While compiling these letters the only pity was that I was unable to find the first letter Helen Snow wrote to me. I remembered that I received it by the end of 1978 and I translated it into Chinese and sent it along with the original letter to my leaders in the Foreign Affairs Office. This was part of the discipline of Foreign Affairs in those days. I must handle letters from overseas in this way. In 1979 I also received two letters from Helen and I sent them on to my leaders again. So later I checked the files in the Foreign Affairs Office but was unable to find these letters, and most probably they were lost. These kinds of letters were only sent to the leaders for their reference; they were not the kind of documents that would be kept permanently. The only other possibility is that if I return to Brigham Young University next time I will check in the Helen Snow Collection there to see if I could find these three letters.
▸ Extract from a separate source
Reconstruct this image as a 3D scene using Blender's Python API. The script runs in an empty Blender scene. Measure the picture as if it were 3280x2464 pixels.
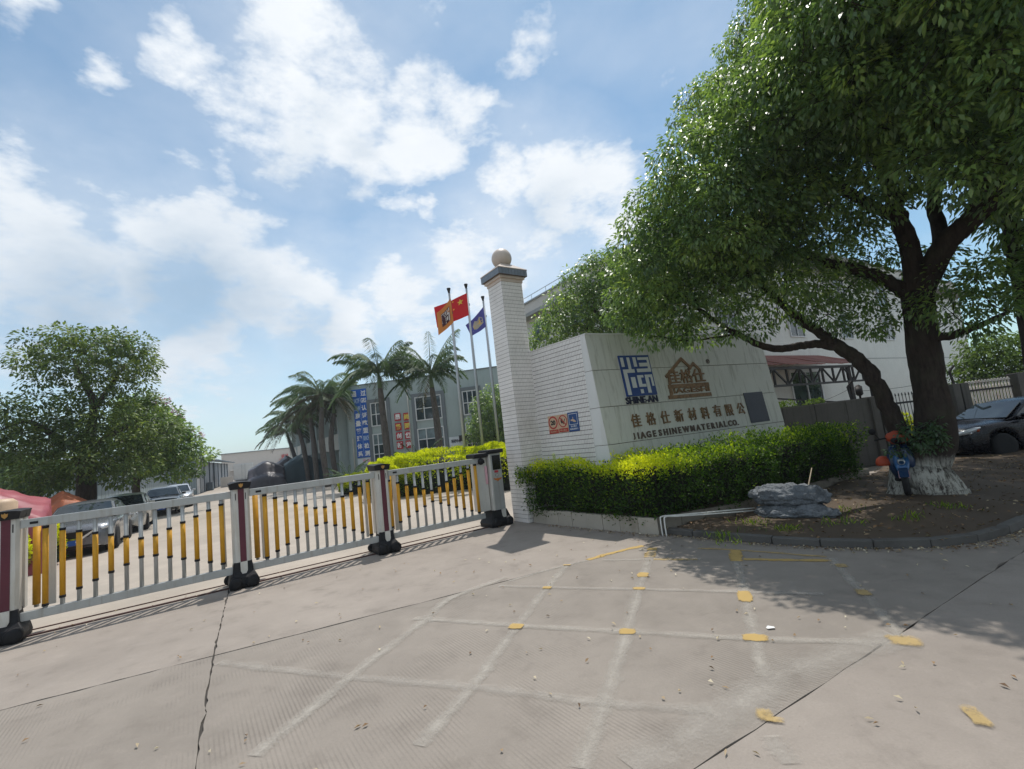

During my work in the Foreign Affairs Office my main job was interpretation. Written translation and study were my hobbies after work. These were my hobbies of asking for troubles. It resulted in my translating and publishing five of Helen Snow’s books - The American Experience in China, My China Years, My Yan’an Notebooks, Mao Country, China Builds for Democracy, and half of her book, Red Dust. Also, I translated and published some of her articles and poems in order to attend the different Snow symposiums held at home and abroad. Before her death, Helen Snow requested that I re-translate her book Inside Red China. She had two major reasons for re-translating her first book. First, two versions of this book were published in China. For various reasons a lot of important content was cut out. The Chinese readers could not view the original version. However, she could fully understand this situation. She did not mean to complain. The second reason was that she believed that I had a much better understanding of her life than other translators. My work and translation would be much more serious and truthful to the original book. Helen thought that her first book, Inside Red China, was one of the classics and should become a reliable resource book for scholars to refer to. So the content should be true and accurate. Therefore the translation should be smooth, the names of people and places and historical events should be accurate without any mistakes.

For anything valuable, its value was not always appreciated until it was lost. Helen Snow’s life was a very rich and colorful one. Her contribution was outstanding in different fields. Helen Snow was an individual who lived ahead of her time. During her later years, the value of her ideas and her works was becoming known to people. After her death, her work attracted more attention from different parts of the world.

The passing away of Helen Snow indicated the ending of a time. Today when human society has entered the 21st century, the special US-China friendship forged personally by the older generations of our two countries is becoming more precious.

Her passing away is not the end of the Snow studies but just the beginning.